- BRIEF
Print the listing from its top line through the line containing "PI = math.pi", nothing more, and leave out the pictures.

- STORED DATA
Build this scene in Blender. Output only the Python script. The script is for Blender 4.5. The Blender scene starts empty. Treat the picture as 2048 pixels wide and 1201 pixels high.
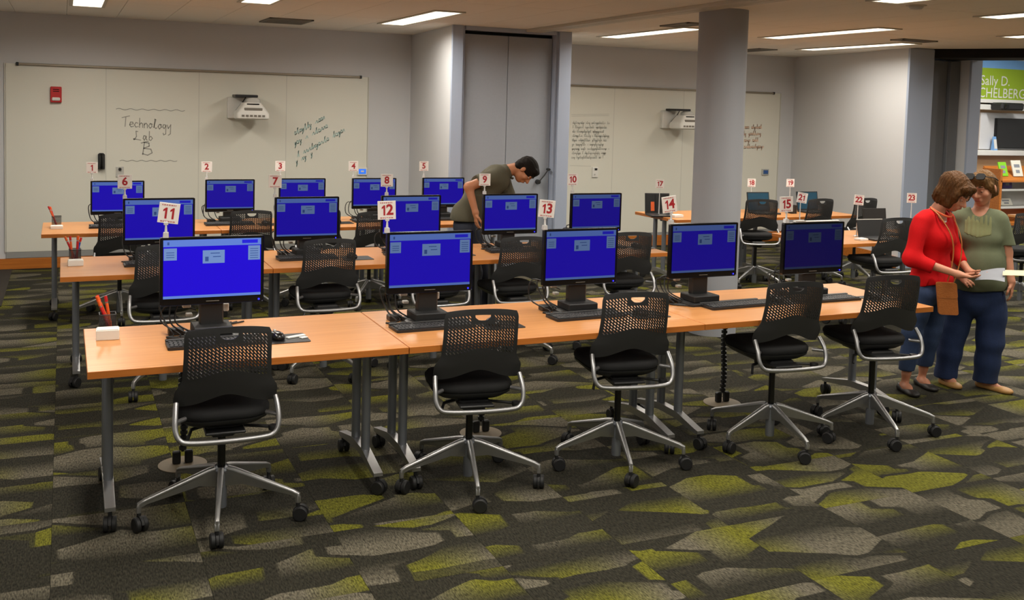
import bpy, bmesh, math, random
import numpy as np
from mathutils import Vector, Matrix

random.seed(11)
SC = bpy.context.scene
COL = SC.collection
PI = math.pi

# ------------------------------------------------------------------ camera
FPX, CYPX = 1986.664, 340.789
YAW, PITCH, ROLL = 0.425002, 0.062547, 0.027674
CAM_LOC = Vector((-0.08779, -4.34699, 1.86537))
_r = Vector((math.cos(YAW), -math.sin(YAW), 0))
_f = Vector((math.sin(YAW), math.cos(YAW), 0))
_u = Vector((0, 0, 1))
F3 = _f * math.cos(PITCH) - _u * math.sin(PITCH)
_u2 = _u * math.cos(PITCH) + _f * math.sin(PITCH)
R3 = _r * math.cos(ROLL) + _u2 * math.sin(ROLL)
U3 = _u2 * math.cos(ROLL) - _r * math.sin(ROLL)
cd = bpy.data.cameras.new('camera')
cam = bpy.data.objects.new('camera', cd)
COL.objects.link(cam)
cam.matrix_world = Matrix(((R3.x, U3.x, -F3.x, CAM_LOC.x), (R3.y, U3.y, -F3.y, CAM_LOC.y),
                           (R3.z, U3.z, -F3.z, CAM_LOC.z), (0, 0, 0, 1)))
cd.sensor_fit = 'HORIZONTAL'
cd.sensor_width = 36.0
cd.lens = FPX / 2048 * 36.0
cd.shift_x = 0.0
cd.shift_y = (CYPX - 600.5) / 2048
cd.clip_start = 0.05
cd.clip_end = 100
SC.camera = cam

# ------------------------------------------------------------------ world, exposure, lamp strength
W = bpy.data.worlds.new('world')
SC.world = W
W.use_nodes = True
W.node_tree.nodes['Background'].inputs[0].default_value = (0.75, 0.85, 1.0, 1)
W.node_tree.nodes['Background'].inputs[1].default_value = 0.25
SC.view_settings.view_transform = 'Standard'
SC.view_settings.look = 'None'
SC.view_settings.gamma = 1.0
SC.view_settings.use_curve_mapping = False
SC.view_settings.exposure = -0.08
LAMP, LAMP_W = 3.0, 41.0      # ceiling fixtures: glow of the lens, watts thrown down by the louvre
LAMP_LIB, LIB_W = 4.0, 90.0   # the same in the library beyond the opening
H = 0.74             # table height
ZC = 2.732           # ceiling
YW = 7.42            # back wall


# ------------------------------------------------------------------ materials
def lin(c):
    out = []
    for x in c:
        x = x / 255.0
        out.append(x / 12.92 if x <= 0.04045 else ((x + 0.055) / 1.055) ** 2.4)
    return tuple(out)


def mat(name, rgb, rough=0.5, metal=0.0, noise=None, bump=None, emit=0.0, spec=None, stretch=(1, 1, 1), sheen=0.0):
    """rgb is sRGB 0-255; noise=(scale, amount) varies the colour, bump=(scale, strength)."""
    m = bpy.data.materials.new(name)
    m.use_nodes = True
    nt = m.node_tree
    b = nt.nodes['Principled BSDF']
    c = lin(rgb)
    b.inputs['Base Color'].default_value = (*c, 1)
    b.inputs['Roughness'].default_value = rough
    b.inputs['Metallic'].default_value = metal
    if spec is not None:
        b.inputs['Specular IOR Level'].default_value = spec
    if sheen:
        b.inputs['Sheen Weight'].default_value = sheen
    if emit:
        b.inputs['Emission Color'].default_value = (*c, 1)
        b.inputs['Emission Strength'].default_value = emit
    if noise or bump:
        tc = nt.nodes.new('ShaderNodeTexCoord')
        mp = nt.nodes.new('ShaderNodeMapping')
        mp.inputs['Scale'].default_value = stretch
        nt.links.new(tc.outputs['Object'], mp.inputs['Vector'])
    if noise:
        n = nt.nodes.new('ShaderNodeTexNoise')
        n.inputs['Scale'].default_value = noise[0]
        n.inputs['Detail'].default_value = 4
        nt.links.new(mp.outputs[0], n.inputs['Vector'])
        mx = nt.nodes.new('ShaderNodeMix')
        mx.data_type = 'RGBA'
        a = noise[1]
        mx.inputs[6].default_value = (*[max(0, x * (1 - a)) for x in c], 1)
        mx.inputs[7].default_value = (*[min(1, x * (1 + a)) for x in c], 1)
        nt.links.new(n.outputs[0], mx.inputs[0])
        nt.links.new(mx.outputs[2], b.inputs['Base Color'])
    if bump:
        n2 = nt.nodes.new('ShaderNodeTexNoise')
        n2.inputs['Scale'].default_value = bump[0]
        nt.links.new(mp.outputs[0], n2.inputs['Vector'])
        bp = nt.nodes.new('ShaderNodeBump')
        bp.inputs['Strength'].default_value = bump[1]
        bp.inputs['Distance'].default_value = 0.01
        nt.links.new(n2.outputs[0], bp.inputs['Height'])
        nt.links.new(bp.outputs[0], b.inputs['Normal'])
    return m


def carpet_material():
    m = bpy.data.materials.new('carpet')
    m.use_nodes = True
    nt = m.node_tree
    N, L = nt.nodes.new, nt.links.new
    b = nt.nodes['Principled BSDF']
    b.inputs['Roughness'].default_value = 0.95
    b.inputs['Specular IOR Level'].default_value = 0.15
    tc = N('ShaderNodeTexCoord')
    oi = N('ShaderNodeObjectInfo')
    ge = N('ShaderNodeNewGeometry')
    ad = N('ShaderNodeMath'); ad.operation = 'ADD'
    L(oi.outputs['Random'], ad.inputs[0]); L(ge.outputs['Random Per Island'], ad.inputs[1])
    cb = N('ShaderNodeVectorMath'); cb.operation = 'SCALE'
    cb.inputs[0].default_value = (53.0, 87.0, 0.0)
    L(ad.outputs[0], cb.inputs['Scale'])
    off = N('ShaderNodeVectorMath'); off.operation = 'ADD'
    L(tc.outputs['Object'], off.inputs[0]); L(cb.outputs[0], off.inputs[1])
    # wobble so that the printed shapes have softly bent outlines
    wn = N('ShaderNodeTexNoise'); wn.inputs['Scale'].default_value = 3.0; wn.inputs['Detail'].default_value = 1
    L(off.outputs[0], wn.inputs['Vector'])
    ws = N('ShaderNodeVectorMath'); ws.operation = 'SCALE'; ws.inputs['Scale'].default_value = 0.05
    L(wn.outputs['Color'], ws.inputs[0])
    w2 = N('ShaderNodeVectorMath'); w2.operation = 'ADD'
    L(off.outputs[0], w2.inputs[0]); L(ws.outputs[0], w2.inputs[1])
    mp = N('ShaderNodeMapping'); mp.inputs['Scale'].default_value = (1.75, 3.7, 1)
    L(w2.outputs[0], mp.inputs['Vector'])
    v1 = N('ShaderNodeTexVoronoi'); v1.voronoi_dimensions = '2D'; v1.feature = 'F2'
    v2 = N('ShaderNodeTexVoronoi'); v2.voronoi_dimensions = '2D'; v2.feature = 'F1'
    for v in (v1, v2):
        v.distance = 'MANHATTAN'
        v.inputs['Scale'].default_value = 1.0
        v.inputs['Randomness'].default_value = 0.85
        L(mp.outputs[0], v.inputs['Vector'])
    # gap lines between the shapes
    edge = N('ShaderNodeMapRange'); edge.inputs['From Min'].default_value = 0.08; edge.inputs['From Max'].default_value = 0.13
    ed = N('ShaderNodeMath'); ed.operation = 'SUBTRACT'
    L(v1.outputs['Distance'], ed.inputs[0]); L(v2.outputs['Distance'], ed.inputs[1]); L(ed.outputs[0], edge.inputs[0])
    sep = N('ShaderNodeSeparateColor')
    L(v2.outputs['Color'], sep.inputs[0])
    # local position inside the shape drives the grey-to-green and the fade to dark
    loc = N('ShaderNodeVectorMath'); loc.operation = 'SUBTRACT'
    L(mp.outputs[0], loc.inputs[0]); L(v2.outputs['Position'], loc.inputs[1])
    sx = N('ShaderNodeSeparateXYZ'); L(loc.outputs[0], sx.inputs[0])
    # green amount: x position, side chosen per shape
    sg = N('ShaderNodeMapRange'); sg.inputs['To Min'].default_value = -1.3; sg.inputs['To Max'].default_value = 1.05
    L(sep.outputs[0], sg.inputs[0])
    gx = N('ShaderNodeMath'); gx.operation = 'MULTIPLY_ADD'
    L(sx.outputs[0], gx.inputs[0]); gx.inputs[1].default_value = 2.4; L(sg.outputs[0], gx.inputs[2])
    gr = N('ShaderNodeMapRange'); gr.inputs['From Min'].default_value = -0.5; gr.inputs['From Max'].default_value = 0.5
    L(gx.outputs[0], gr.inputs[0])
    # fade to dark along y
    sf = N('ShaderNodeMapRange'); sf.inputs['To Min'].default_value = -0.75; sf.inputs['To Max'].default_value = 0.75
    L(sep.outputs[1], sf.inputs[0])
    fy = N('ShaderNodeMath'); fy.operation = 'MULTIPLY_ADD'
    L(sx.outputs[1], fy.inputs[0]); fy.inputs[1].default_value = 1.2; L(sf.outputs[0], fy.inputs[2])
    fr = N('ShaderNodeMapRange'); fr.inputs['From Min'].default_value = -0.35; fr.inputs['From Max'].default_value = 0.35
    L(fy.outputs[0], fr.inputs[0])
    amt = N('ShaderNodeMath'); amt.operation = 'MULTIPLY'
    L(edge.outputs[0], amt.inputs[0]); L(fr.outputs[0], amt.inputs[1])
    # yarn grain
    gn = N('ShaderNodeTexNoise'); gn.inputs['Scale'].default_value = 1.0; gn.inputs['Detail'].default_value = 3
    gm = N('ShaderNodeMapping'); gm.inputs['Scale'].default_value = (170, 42, 1)
    L(off.outputs[0], gm.inputs['Vector']); L(gm.outputs[0], gn.inputs['Vector'])
    gs = N('ShaderNodeMapRange'); gs.inputs['From Min'].default_value = 0.3; gs.inputs['From Max'].default_value = 0.7
    gs.inputs['To Min'].default_value = 0.3; gs.inputs['To Max'].default_value = 1.6
    L(gn.outputs[0], gs.inputs[0])

    def mixc(f, a, c):
        mx = N('ShaderNodeMix'); mx.data_type = 'RGBA'
        L(f, mx.inputs[0])
        for s, q in ((6, a), (7, c)):
            if isinstance(q, tuple):
                mx.inputs[s].default_value = (*lin(q), 1)
            else:
                L(q, mx.inputs[s])
        return mx.outputs[2]
    top = mixc(gr.outputs[0], CARPET_GREY, CARPET_GREEN)
    col = mixc(amt.outputs[0], CARPET_DARK, top)
    mul = N('ShaderNodeVectorMath'); mul.operation = 'SCALE'
    L(col, mul.inputs[0]); L(gs.outputs[0], mul.inputs['Scale'])
    L(mul.outputs[0], b.inputs['Base Color'])
    bp = N('ShaderNodeBump'); bp.inputs['Strength'].default_value = 0.35; bp.inputs['Distance'].default_value = 0.004
    L(gn.outputs[0], bp.inputs['Height']); L(bp.outputs[0], b.inputs['Normal'])
    return m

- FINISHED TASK
Build this scene in Blender. Output only the Python script. The script is for Blender 4.5. The Blender scene starts empty. Treat the picture as 2048 pixels wide and 1201 pixels high.
import bpy, bmesh, math, random
import numpy as np
from mathutils import Vector, Matrix

random.seed(11)
SC = bpy.context.scene
COL = SC.collection
PI = math.pi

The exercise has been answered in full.